(Image: Private Media)

For those following the now seemingly irreversible destruction of American democracy over the past six years, the confected kerfuffle in Australia’s Parliament last week over the threat of foreign influence in our elections was eerily familiar.

Americans didn’t learn until after the 2016 election that Russia was targeting their democracy by helping Donald Trump to win the US presidency. Now, as the leaders of Australia’s two major parties face off in Parliament just months before a federal election, each was accusing the other of being — or harbouring in their ranks — a “Manchurian candidate”.

As always, and importantly, a basic check of such claims reveals them as farce. Both the ABC and The Sydney Morning Herald were quick with the fact that there’s no daylight between the approach of both parties when it comes to China. ASIO says both sides of politics have been targets of foreign influence operations, which in the next five years will supplant terrorism as Australia’s biggest security threat.

That should be the end of it.

But it won’t be. Not if the pattern of democratic decline in other Rupert Murdoch-infested democracies is any guide. Instead the stoush will become just more fodder for the mill of hyper-partisanship that, while a boon for clicks and ratings, brings democracy to its knees.

Why does hyper-partisanship spell death for democracy? Because it is just another word for tribalism, the intensely emotional loyalty that, while (relatively) harmless when applied to football teams, makes the peaceful transfer of power — one of democracy’s many gifts — impossible. How can you happily hand over power, and the resources to which it gives access, to a tribe you’ve been convinced has no legitimate claim to hold it? And whom you don’t trust to use it in the national interest and not against you?

The short answer is you can’t, which is why the transfer of power to then president-elect Joe Biden in January didn’t happen peacefully — and almost didn’t happen at all.
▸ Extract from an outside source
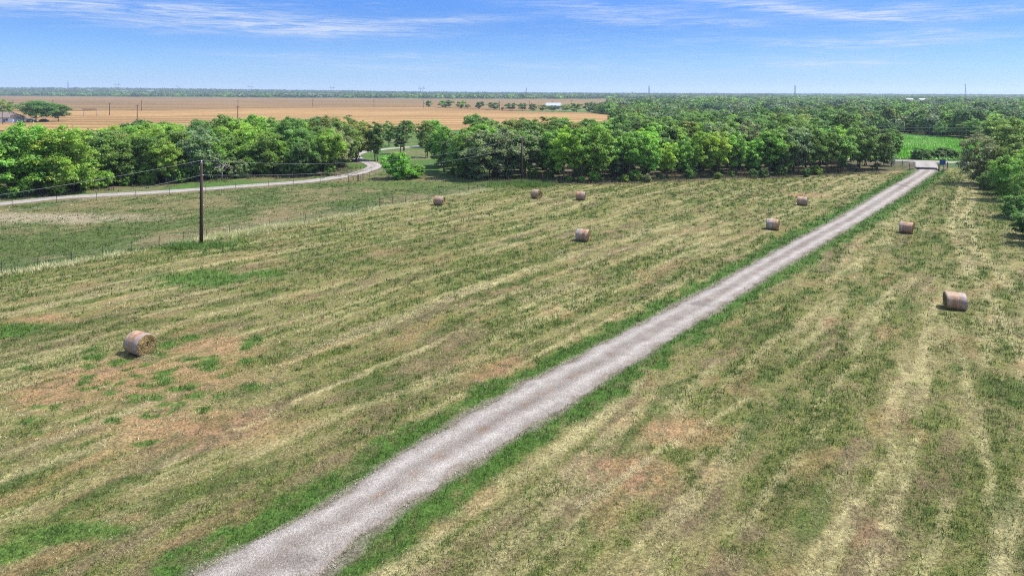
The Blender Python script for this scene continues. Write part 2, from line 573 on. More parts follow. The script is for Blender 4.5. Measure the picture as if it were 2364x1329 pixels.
def mat_ground():
    m, t, b = principled('ground_soil_and_stubble', rough=.95, spec=.1)
    P = geo_pos(t)
    att = t.new('ShaderNodeAttribute', attribute_name='Col')
    n = t.noise(P, 7.0, 5, .68)
    n2 = t.noise(P, 26.0, 3, .6)
    k = t.mix(t.mrange(n, .32, .68), (.55, .55, .52, 1), (1.42, 1.38, 1.30, 1))
    k2 = t.mix(t.mrange(n2, .35, .65), (.72, .72, .72, 1), (1.28, 1.25, 1.2, 1))
    c = t.mix(1.0, t.mix(1.0, att.outputs['Color'], k, 'MULTIPLY'), k2, 'MULTIPLY')
    t.l.new(c, b.inputs['Base Color'])
    bump(t, b, t.math('ADD', n, t.math('MULTIPLY', n2, .4)), .9, .12)
    return m


def mat_gravel(name, rut=True):
    m, t, b = principled(name, rough=.95, spec=.15)
    P = geo_pos(t)
    att = t.new('ShaderNodeAttribute', attribute_name='Col')
    stones = t.new('ShaderNodeTexVoronoi')
    t.l.new(P, stones.inputs['Vector'])
    stones.inputs['Scale'].default_value = 24
    sv_ = t.math('MULTIPLY', stones.outputs['Color'], 1.0)
    n = t.noise(P, 11, 5, .7)
    n2 = t.noise(P, 1.1, 4, .6)
    c = t.mix(1.0, att.outputs['Color'], t.mix(t.mrange(n, .36, .64), (.72, .71, .70, 1), (1.18, 1.17, 1.16, 1)), 'MULTIPLY')
    c = t.mix(1.0, c, t.mix(sv_, (.80, .79, .79, 1), (1.14, 1.14, 1.14, 1)), 'MULTIPLY')
    c = t.mix(1.0, c, t.mix(t.mrange(n2, .3, .7), (.88, .86, .85, 1), (1.08, 1.08, 1.1, 1)), 'MULTIPLY')
    t.l.new(c, b.inputs['Base Color'])
    bump(t, b, t.math('ADD', n, stones.outputs['Distance']), .7, .05)
    return m


def mat_vcol(name, rough=.8, trans=0.25, spec=.2):
    m, t, b = principled(name, rough=rough, spec=spec)
    att = t.new('ShaderNodeAttribute', attribute_name='Col')
    t.l.new(att.outputs['Color'], b.inputs['Base Color'])
    if trans:
        tr = t.new('ShaderNodeBsdfTranslucent')
        t.l.new(att.outputs['Color'], tr.inputs[0])
        mx = t.new('ShaderNodeMixShader')
        mx.inputs[0].default_value = trans
        t.l.new(b.outputs[0], mx.inputs[1])
        t.l.new(tr.outputs[0], mx.inputs[2])
        t.l.new(mx.outputs[0], t.n['Material Output'].inputs[0])
    return m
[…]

Indeed, as the authors of How Democracies Die, Steven Levitsky and Daniel Ziblatt, explain, democracies rely on two basic norms to function: respect and restraint. Respect requires parties to “accept one another as legitimate rivals” and (I would add) as victors. Restraint imposes a moral expectation that those granted the awesome powers of government will act lawfully and use them only to serve the public interest, not partisan or personal ones.
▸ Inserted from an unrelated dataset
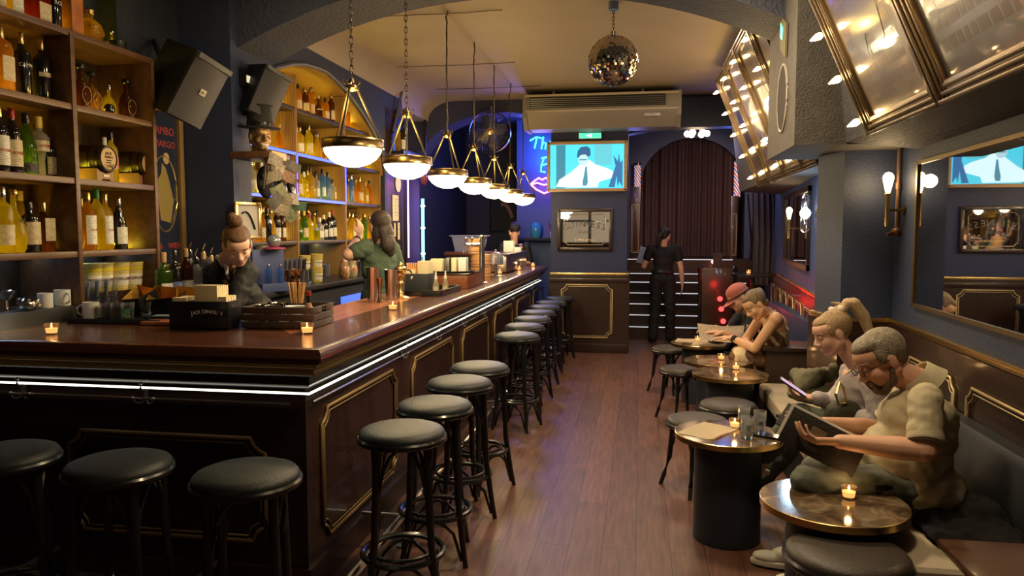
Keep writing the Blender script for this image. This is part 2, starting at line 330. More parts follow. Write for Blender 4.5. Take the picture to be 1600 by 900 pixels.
# wainscots: dark boards with notched gold mouldings
def notched(w, h, n=.05):
    """outline of a rectangle whose corners step in as small curves, in (u, v)"""
    o = []; cs = [(0, 0, 1, 1), (w, 0, -1, 1), (w, h, -1, -1), (0, h, 1, -1)]
    for i, (x, y, sx, sy) in enumerate(cs):
        a = (x, y + sy * n * 1.25); c = (x + sx * n * 1.25, y)
        mid = [(x + sx * n * .35, y + sy * n * 1.2), (x + sx * n * .85, y + sy * n * .85), (x + sx * n * 1.2, y + sy * n * .35)]
        seq = [a] + mid + [c]
        o += seq if i % 2 == 0 else list(reversed(seq))
    return o
def moulding(name, origin, du, w, h, m, parent, r=.009, n=.05, kind=None):
    b = nb(); o = V(origin); du = V(du).normalized(); up = V((0, 0, 1)); nr = du.cross(up)
    tube(b, [o + du * u + up * v for u, v in notched(w, h, n)], r, 6, closed=True, up=nr)
    tube(b, [o + du * (u + .022) + up * (v + .022) for u, v in notched(w - .044, h - .044, n)], r * .5, 5, closed=True, up=nr)
    x = obj(name, b, m, parent, ang=80)
    if kind: x['kind'] = kind
    return x
b = nb(); box2(b, (-1.19, 9.985, 0), (-.15, 10.06, 1.03)); box2(b, (-1.2, 9.965, 0), (-.14, 10.06, .12), bev=.01); box2(b, (-1.19, 9.97, .93), (-.15, 10.0, .99), bev=.01)
box2(b, (-.17, 9.99, 0), (-.13, 10.55, 1.03))
pw = struct('wall_pillar_wainscot', b, DWOOD, smooth=True, ang=30)
moulding('trim_pillar_panel', (-1.02, 9.975, .2), (1, 0, 0), .67, .70, CREAMG, pw, kind='structure')
for (Y0, Y1) in ((-1.5, 5.1), (5.5, 11.2)):
    w_ = struct('wall_right_wainscot', slantwall('', Y0, Y1, 0, 1.02, .035, .06, DWOOD), DWOOD, smooth=False)
    y = Y0 + .12
    while y < Y1 - .5:
        L = .72 if Y0 < 0 else .5
        if y + L > Y1: break
        x0, x1 = rwx(y) - .045, rwx(y + L) - .045
        moulding('trim_right_panel', (x0, y, .56 if Y0 < 0 else .62), (x1 - x0, L, 0), L, .33 if Y0 < 0 else .28, CREAMG, w_, r=.007, n=.04, kind='structure')
        y += L + .16
b = nb(); prism(b, [(1.25, 5.06), (1.68, 5.06), (1.68, 5.54), (1.17, 5.54)], 'Z', 0, 1.02); struct('wall_pier_wainscot', b, DWOOD, smooth=False)
# steps up to the stage with a lit nosing on each
SY = [11.3, 11.55, 11.8, 12.05, 12.3, 12.55, 12.8]; SZ = [.2, .35, .495, .645, .8, .925, 1.15]
NOSE = emis('stair_led', (.9, .93, 1), .8)
for i, (y, z) in enumerate(zip(SY, SZ)):
    y1 = SY[i + 1] if i < 6 else 15.0
    b = nb(); box2(b, (-.29, y, 0), (2.0, y1, z)); s = struct('floor_step', b, DWOOD, smooth=False)
    if i < 7: b = nb(); box2(b, (-.27, y - .006, z - .014), (1.66 if i < 5 else 1.5, y + .004, z - .004)); e = struct('trim_step_light', b, NOSE, smooth=False)
# ================================================================ THE BAR
XF, YF = -1.41, 3.01       # faces of the long and of the short side
bar = thing('bar_counter', 'long L-shaped dark wood bar counter with lit edge and gilt panels', 'bar counter', (-1.6, 3.4, 0))
def bobj(name, bm, m, **k):
    o = obj(name, bm, m, bar, **k); o.matrix_parent_inverse = MX.Translation((1.6, -3.4, 0)); return o
def ell_plan(xf, yf, xi, yi, xl=-2.995, yl=10.6): return [(xl, yf), (xf, yf), (xf, yl), (xi, yl), (xi, yi), (xl, yi)]
b = nb(); prism(b, ell_plan(XF, YF, -1.88, 3.66), 'Z', .0, 1.05); bobj('body', b, DWOOD, smooth=False)
b = nb(); prism(b, ell_plan(-1.395, 2.995, -1.88, 3.66), 'Z', 0, .13); bobj('plinth', b, DWOOD, smooth=False)
def sweep(prof, m, name):
    """profile (out, z) carried along the outer edge of the counter, mitred at the corner"""
    b = nb(); A, B, Cc = [], [], []
    for o, z in prof:
        A.append(b.verts.new((-2.995, YF - o, z))); B.append(b.verts.new((XF + o, YF - o, z))); Cc.append(b.verts.new((XF + o, 10.6, z)))
    n = len(prof)
    for i in range(n):
        j = (i + 1) % n; b.faces.new((A[i], A[j], B[j], B[i])); b.faces.new((B[i], B[j], Cc[j], Cc[i]))
    b.faces.new(A); b.faces.new(Cc); return bobj(name, b, m, ang=30)
sweep([(-.2, 1.055), (.10, 1.055), (.125, 1.062), (.135, 1.08), (.132, 1.1), (.12, 1.117), (.105, 1.122), (.09, 1.120), (-.2, 1.120)], mat('bar_nosing_wood', (.085, .028, .014), .25, coat=.4), 'edge_nosing')
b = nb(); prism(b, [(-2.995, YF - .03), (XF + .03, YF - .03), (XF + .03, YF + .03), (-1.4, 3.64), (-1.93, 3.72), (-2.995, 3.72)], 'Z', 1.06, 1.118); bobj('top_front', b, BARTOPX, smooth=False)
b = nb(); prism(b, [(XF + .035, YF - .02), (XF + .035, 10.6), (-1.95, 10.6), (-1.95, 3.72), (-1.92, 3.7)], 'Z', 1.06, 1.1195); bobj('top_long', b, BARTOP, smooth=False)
sweep([(.0, 1.0), (.075, 1.0), (.08, 1.01), (.07, 1.02), (.095, 1.035), (.10, 1.05), (.0, 1.055)], mat('pale_gilt', (.50, .36, .13), .55, .15), 'gold_moulding')
sweep([(.0, .93), (.022, .93), (.035, .95), (.035, .985), (.05, 1.0), (.0, 1.0)], mat('apron_wood', (.012, .008, .006), .25, coat=.4), 'apron')
sweep([(.0, .905), (.026, .905), (.030, .918), (.0, .918)], mat('brass_channel', (.35, .3, .2), .25, 1), 'led_channel')
sweep([(.0265, .908), (.036, .909), (.036, .916), (.0265, .917)], emis('bar_led', (1, .95, .80), LIGHT['rail']), 'led_strip')
b = nb(); tube(b, [(-2.99, YF - .016, .862), (-1.47, YF - .016, .862)], .006, 6)
tube(b, [(XF + .016, 3.05, .862), (XF + .016, 10.5, .862)], .006, 6); bobj('cable_conduit', b, mat('conduit', (.62, .58, .5), .2, 1))
for i in range(6):
    y = 3.16 + 1.37 * i; x = bobj('panel_moulding', me_of(nb(), 'x', CREAMG), CREAMG); bpy.data.objects.remove(x)
    q = moulding('panel_moulding', (XF + .006, y, .20), (0, 1, 0), 1.05, .60, GOLDP, bar, r=.010); q.matrix_parent_inverse = MX.Translation((1.6, -3.4, 0))
for x0 in (-2.56,):
    q = moulding('panel_moulding', (x0, YF - .006, .24), (1, 0, 0), .96, .46, GOLDP, bar, r=.010); q.matrix_parent_inverse = MX.Translation((1.6, -3.4, 0))
# double hooks under the light
def hook(p, rz):
    b = nb(); box(b, (0, -.004, 0), (.022, .008, .07), bev=.003)
    tube(b, [(0, 0, .02), (0, -.03, .03), (0, -.045, .045), (0, -.04, .06)], .0045, 6)
    for s in (-1, 1): tube(b, [(0, 0, -.015), (s * .02, -.02, -.03), (s * .04, -.025, -.028), (s * .05, -.028, -.008)], .0045, 6); ell(b, (s * .05, -.028, -.006), (.008,) * 3, sub=2)
    ell(b, (0, -.04, .064), (.008,) * 3, sub=2)
    o = bobj('coat_hook', b, STEELD); o.location = V(p); o.rotation_euler = (0, 0, rz); return o
for x in (-2.78, -2.16): hook((x, YF - .002, .87), 0)
for k in range(8): hook((XF + .002, 4.32 + .78 * k, .87), R(90))
# foot rail
ft = thing('foot_rail', 'polished brass foot rail running along the floor below the bar stools', 'foot rail', (-1.2, 3, 0))
b = nb(); tube(b, [(-2.95, 2.72, .16), (-1.22, 2.72, .16), (-1.17, 2.77, .16), (-1.17, 10.3, .16)], .022, 10); q = obj('rail_tube', b, mat('worn_steel_rail', (.7, .66, .6), .2, 1), ft); q.matrix_parent_inverse = MX.Translation((1.2, -3, 0))
for (x, y, dx, dy) in [(-2.6, 2.72, 0, 1), (-1.8, 2.72, 0, 1)] + [(-1.17, 3.6 + 1.3 * k, -1, 0) for k in range(6)]:
    b = nb(); tube(b, [(x, y, .16), (x + dx * .12, y + dy * .12, .16), (x + dx * .22, y + dy * .24, .16)], .012, 8); cyl(b, (x, y, 0), (x, y, .16), .011, n=8); cyl(b, (x, y, 0), (x, y, .01), .035, n=16)
    q = obj('bracket', b, STEELD, ft); q.matrix_parent_inverse = MX.Translation((1.2, -3, 0))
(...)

In his book Insurgency The New York Times reporter Jeremy Peters says America’s democratic unravelling began with tensions inside the Republican Party between the more educated and socially moderate leadership and the religious and working class majority. Such “hard-hats” resented the way the “blue-bloods” hogged party leadership positions, dismissed the negative impact of globalisation on jobs and belittled conservative “values” (read: racial and gender-based prejudices).
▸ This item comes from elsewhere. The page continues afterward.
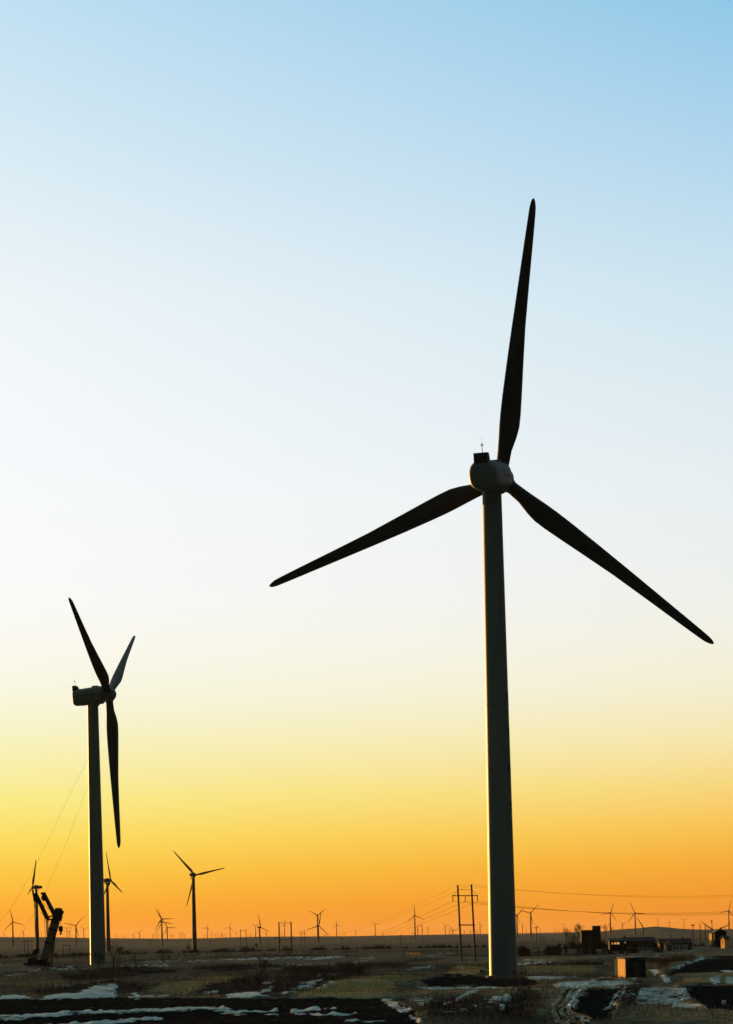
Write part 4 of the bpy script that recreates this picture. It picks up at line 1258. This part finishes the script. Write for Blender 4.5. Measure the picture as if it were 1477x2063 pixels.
bare_tree("many-stemmed bare tree at the foot of the large left tower", on_ground(232, 1955), 5.6, 5, 4, 4, .75, .085)
bare_tree("smaller forked bare tree in front of the large left tower's base", on_ground(209, 1961), 4.4, 14, 2, 4, .7, .07, lean=-.3)
bare_tree("slender bare tree right of the many-stemmed one", on_ground(279, 1966), 4.9, 22, 1, 4, .55, .06)
bare_tree("short bare stump-like sapling left of the slender bare tree", on_ground(268.5, 1968), 2.4, 33, 1, 1, .3, .11)
bare_tree("lone bare sapling by the frozen pool", on_ground(521, 1993), 4.0, 41, 2, 4, .6, .07)
bare_tree("twiggy shrub at the right side of the tallest tower's base", on_ground(1047, 1972), 1.5, 55, 4, 3, .7, .035, cat="bare shrub", name="bare_shrub")
bare_tree("twiggy shrub at the left side of the tallest tower's base", on_ground(972, 1967), 1.3, 56, 4, 3, .6, .03, cat="bare shrub", name="bare_shrub")
VT = [("round-crowned bare tree arching behind the flat-roofed block", 1172, 1902, 815, 8.0, 61, 2, 5, .75, .13), ("bare tree left of the flat-roofed block with upright twigs", 1163, 1901, 800, 6.4, 62, 3, 4, .6, .12),
      ("dense bare tree at the left end of the village", 1146, 1902, 790, 6.0, 63, 5, 4, .55, .12), ("low bare tree between the skyline poles and the village", 1156, 1903, 770, 4.2, 64, 5, 4, .7, .1),
      ("tall slim bare poplar right of the brick tower, nearest to it", 1218, 1899, 800, 6.8, 65, 1, 4, .28, .1), ("tall slim bare poplar right of the brick tower, second from it", 1223, 1899, 806, 7.2, 66, 1, 4, .28, .1),
      ("slim bare poplar right of the brick tower, beside a ridge turbine", 1227.5, 1899, 800, 6.5, 67, 1, 4, .26, .1), ("bare bush in front of the flat-roofed block", 1176, 1913, 700, 3.2, 68, 5, 4, .8, .07)]
for lab, x, foot, Y, H, seed, stems, depth, spread, r in VT:
    p = at(x, foot, Y)
    bare_tree(lab, p, H, seed, stems, depth, spread, r, group="bare trees in the village")
p = at(505 - .2, 1905, 1250)
for lab, x, y, Y, rr in (("dark rounded bush on the plain left of the far double pole", 516.5, 1908.5, 1250, 1.15), ("dark rounded bush at the foot of the leaning pole", 379.5, 1914, 1250, 1.2), ("small dark bush right of the lone mid-distance turbine", 489, 1910.5, 1300, .5)):
    p = at(x, y, Y)
    root = thing("round_bush", p, lab, "bush", "round bushes on the plain")
    rng = random.Random(int(x))
    tw, tr = MB(), MB()
    for _ in range(240):
        d = Vector((rng.gauss(0, 1), rng.gauss(0, 1), rng.gauss(0.25, 1))).normalized()
        c = Vector((0, 0, rr * .95)) + d * rr * rng.uniform(.3, 1.0)
        q = Vector((rng.uniform(-1, 1), rng.uniform(-1, 1), rng.uniform(-1, 1))) * .28
        tw.add([c, c + q, c + Vector((q.y, -q.x, .25))], [(0, 1, 2)])
    tr.path([(0, 0, -.4), (0, 0, rr)], [.12, .06], 6)
    tr.build("trunk", M['bark'], root)
    tw.build("crown", M['twig'], root)

# ------------------------------------------------------------------ dry grass and scrub
def vcol_mat(name, rough=0.95):
    m = bpy.data.materials.new(name)
    m.use_nodes = True
    t = m.node_tree
    b = t.nodes['Principled BSDF']
    b.inputs['Roughness'].default_value = rough
    b.inputs['Specular IOR Level'].default_value = 0.0
    a = t.nodes.new('ShaderNodeAttribute')
    a.attribute_name = 'tint'
    n = t.nodes.new('ShaderNodeTexNoise')
    n.inputs['Scale'].default_value = 1.5
    mx = t.nodes.new('ShaderNodeMix')
    mx.data_type = 'RGBA'
    mx.blend_type = 'MULTIPLY'
    mx.inputs[0].default_value = 0.5
    t.links.new(a.outputs['Color'], mx.inputs[6])
    t.links.new(n.outputs['Fac'], mx.inputs[7])
    t.links.new(mx.outputs[2], b.inputs['Base Color'])
    return m
def blades(name, P, Hh, Wd_, lean, tint, mat):
    """thin three-cornered stalks rooted at P"""
    n = len(P)
    an = RNG.uniform(0, math.pi, n)
    dxv = np.stack([np.cos(an), np.sin(an), np.zeros(n)], -1) * Wd_[:, None] / 2
    ln = RNG.normal(0, 1, (n, 2)) * lean[:, None]
    tip = P + np.stack([ln[:, 0], ln[:, 1], Hh], -1)
    base = P - np.array([0, 0, .04])
    co = np.stack([base - dxv, base + dxv, tip], 1).reshape(-1, 3)
    me = bpy.data.meshes.new(name)
    me.vertices.add(3 * n)
    me.vertices.foreach_set("co", co.ravel())
    me.loops.add(3 * n)
    me.loops.foreach_set("vertex_index", np.arange(3 * n, dtype=np.int32))
    me.polygons.add(n)
    me.polygons.foreach_set("loop_start", np.arange(0, 3 * n, 3, dtype=np.int32))
    me.polygons.foreach_set("loop_total", np.full(n, 3, dtype=np.int32))
    me.update(calc_edges=True)
    cv = np.ones((n, 3, 4), np.float32)
    cv[:, :, :3] = tint[:, None, :]
    a = me.attributes.new("tint", 'FLOAT_COLOR', 'POINT')
    a.data.foreach_set("color", cv.ravel())
    me.materials.append(mat)
    o = bpy.data.objects.new(name, me)
    COL.objects.link(o)
    return tag(o, kind="stuff")
stalk = vcol_mat("dry_stalk")
def field_points(n, y0, y1):
    u = RNG.uniform(0, 1, n)
    Y = np.sqrt(y0 * y0 + u * (y1 * y1 - y0 * y0))
    X = Y * RNG.uniform(-.18, .18, n)
    return X, Y
# grass
X, Y = field_points(420000, 135, 420)
C = cover(X, Y)
clump = vnoise(X / 2.2, Y / 2.6, 41) + .6 * vnoise(X / 9, Y / 11, 42)
keep = (C[:, SNOW] < .30) & (C[:, SOIL] < .35) & (RNG.uniform(0, 1, len(X)) < np.clip(.30 + 1.1 * clump, .03, 1) * (.55 + .5 * C[:, STRAW]))
X, Y, C = X[keep], Y[keep], C[keep]
n = len(X)
P = np.stack([X, Y, ground_z(X, Y)], -1)
hh = RNG.uniform(.14, .48, n) * (1 + .35 * C[:, STRAW])
g = RNG.uniform(.30, 1.5, n)[:, None]
straw_c, dull_c, scrub_c = np.array([.52, .44, .22]), np.array([.26, .23, .15]), np.array([.085, .062, .05])
t = dull_c + (straw_c - dull_c) * np.clip(C[:, STRAW:STRAW + 1], 0, 1)
t = t + (scrub_c - t) * np.clip(C[:, SCRUB:SCRUB + 1], 0, 1)
tag(blades("dry_grass", P, hh, RNG.uniform(.03, .07, n), hh * .35, t * g, stalk), "short dry winter grass covering the fields", "grass")
# scrub
X, Y = field_points(260000, 138, 460)
C = cover(X, Y)
cl = vnoise(X / 1.6, Y / 1.8, 51) + .5 * vnoise(X / 6, Y / 7, 52)
keep = (C[:, SCRUB] > .25) & (C[:, SNOW] < .5) & (RNG.uniform(0, 1, len(X)) < np.clip(.25 + 1.6 * cl, 0, 1))
X, Y = X[keep], Y[keep]
n = len(X)
P = np.stack([X, Y, ground_z(X, Y)], -1)
hh = RNG.uniform(.3, 1.15, n)
t = np.array([.105, .072, .060]) * RNG.uniform(.5, 1.3, n)[:, None]
tag(blades("scrub", P, hh, RNG.uniform(.03, .07, n), hh * .3, t, stalk), "reddish-brown brushwood between the snow patches", "scrub")
# belt of bushes along the far edge of the plain and round the village
def belt(n, pxr, yr, Yr_, hr, seed):
    px = RNG.uniform(*pxr, n)
    f = vnoise(px / 17, px * 0 + seed, seed) + .7 * vnoise(px / 5, px * 0 + 2.0, seed + 1)
    Y = RNG.uniform(*Yr_, n)
    a = (px - CX) / F
    X = a * Y
    z = ground_z(X, Y)
    k = RNG.uniform(0, 1, n) < np.clip(.62 + 1.0 * f, .15, 1)
    return np.stack([X, Y, z], -1)[k], np.clip(.5 + 1.1 * f[k], .15, 1.3)
Ps, Hs_, Ws = [], [], []
for n_, pxr, Yr_, hr, wd, sd_ in ((11000, (190, 980), (1150, 1420), (1.0, 3.0), .30, 71), (3500, (-40, 200), (1000, 1300), (.8, 2.0), .3, 75), (4500, (1040, 1420), (800, 1050), (.4, 1.2), .22, 81),
                                 (6000, (1125, 1215), (730, 830), (1.0, 3.6), .2, 85), (2500, (1228, 1330), (715, 780), (1.2, 3.6), .2, 88), (15000, (1040, 1340), (545, 705), (.5, 2.2), .17, 91), (5000, (1130, 1345), (700, 830), (.8, 2.6), .2, 93), (9000, (-40, 1000), (560, 1100), (.3, .9), .16, 95)):
    P, k = belt(n_, pxr, None, Yr_, hr, sd_)
    Ps.append(P)
    Hs_.append(RNG.uniform(*hr, len(P)) * k)
    Ws.append(RNG.uniform(.5, 1.2, len(P)) * wd)
P, hh, ww = np.concatenate(Ps), np.concatenate(Hs_), np.concatenate(Ws)
t = np.array([.060, .053, .043]) * RNG.uniform(.5, 1.35, len(P))[:, None]
tag(blades("undergrowth", P, hh, ww, hh * .28, t, stalk), "dark bare bushes along the far edge of the plain", "undergrowth")
# weeds at the foot of the shed
n = 420
xx = RNG.uniform(-.5, Wd + .4, n)
yy = np.where(RNG.uniform(0, 1, n) < .5, RNG.uniform(-.5, -.05, n), RNG.uniform(-.4, Dp, n))
xx = np.where(yy > 0, RNG.uniform(-.45, -.06, n), xx)
P = np.array([list(sh(a, b, 0)) for a, b in zip(xx, yy)])
hh = RNG.uniform(.15, .65, n)
tag(blades("shed_weeds", P, hh, RNG.uniform(.02, .05, n), hh * .25, np.array([.10, .085, .06]) * RNG.uniform(.5, 1.3, n)[:, None], stalk), "dry weeds round the foot of the shed", "weeds")

# ------------------------------------------------------------------ air
hz = MB().box((0, 13000, 38), (26000, 28000, 170))
hm = bpy.data.materials.new("thin_haze")
hm.use_nodes = True
hm.node_tree.nodes.clear()
hv = hm.node_tree.nodes.new('ShaderNodeVolumePrincipled')
hv.inputs['Color'].default_value = (0.95, 0.86, 0.72, 1)
hv.inputs['Density'].default_value = 6.5e-6
hv.inputs['Anisotropy'].default_value = 0.3
hmo = hm.node_tree.nodes.new('ShaderNodeOutputMaterial')
hm.node_tree.links.new(hv.outputs[0], hmo.inputs['Volume'])
tag(hz.build("haze", hm), kind="stuff")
Whatever the cause, the alliance at Fox of former Richard Nixon staffer Roger Ailes and billionaire Murdoch provided a legitimating platform — amplified by the internet — for those breaking every rule of the civilised debate democracy needs to function. The reliance on facts and reason over lies and passion? Gone! The prohibition of ad hominem attacks? Gone! The requirement of consistency? Hasta la vista, baby!

Which takes us to now — not just in the US but here in Australia where we are experiencing a partisan prodrome that if not treated will flower into the hyper-partisanship that destroys democracy.

A government behind in the polls politicising national security to serve its own partisan — not the public — interest. The prime minister’s willingness to pour scorn on the heads of the alternative government by suggesting the deputy opposition leader is a traitorous Chinese stooge, despite knowing that he’s not. The partisan divide between mastheads in reporting the story, with Murdoch’s The Australian working hard to keep it alive with Monday’s headline “Albanese rightly tested on China and national security concerns” while the rest of the media, having heeded the unusual public warning of ASIO chief Mike Burgess that the beat-up is “not helpful for us” have ceased reporting at all.

Our democracy is under attack by a foreign adversary and through the corrosion caused by our own political divides. In both cases, the answer is the same: we must resist the forces that divide us and stand together as Australians.